Everyone worked, from children to the elderly. “Rules regulating the labor of children, minors, women, the elderly, and the nonablebodied were routinely violated. According to directives from August 1931, minors under 16 were not to be employed in industry; exceptions were allowed only with a doctor’s certificate and then only if the minor was over 14. Fourteen- to 16-year-olds were to have a four-hour work day, and 16- to 18-year-olds a six-hour day. In agriculture, children under 12 were not supposed to work at all. In fact, as a report on special settlers in Kazakhstan noted, children’s labor was used ‘almost everywhere...equally with adults and without time limitations.’ Iagoda complained that the same norms for healthy men were applied to minors, pregnant women, and the nonablebodied. A report on the Urals also noted that norms were not differentiated by gender or age.” (p. 99) In fact, mortality rates were the highest of all for the children of the special settlements.

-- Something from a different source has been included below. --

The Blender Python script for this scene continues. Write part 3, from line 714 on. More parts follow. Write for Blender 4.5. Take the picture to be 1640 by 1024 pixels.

Many Communist officials wrote in their secret reports that conditions in the special settlements were worse than in the concentration camps of the Gulag. These conditions are partly reflected in the work regimen. “Special settlers often worked without a day off. When bosses in the Northern Territory were forced to grant their workers a day off, they held back their rations for the day. Many special settlers went for long periods of time receiving no pay whatsoever. As was the case throughout Soviet industry during the First Five-Year plan, there were often long delays in paying workers. In the case of some special settlers, these delays could extend for up to two years. And industrial officials frequently refused to pay special settlers anything while they were building their settlements. By September 1931, over one million rubles in back pay was owed to special settlers in the Northern Territory. When they were paid, their salaries were generally pitifully small because they were based on the fulfillment of impossible norms. In the Far East, for example, daily wages of special settlers rarely exceeded one ruble 20 kopeks, a small fraction of the average working salary....” (p. 99)

So does p. 99 of The Unknown Gulag reflect the overall quality of the book? Although an author cannot be the judge of the “quality” of her own book, I do think p. 99 captures the essence of the story I am trying to tell, a story which must now count among the twentieth century’s most horrific instances of mass repression.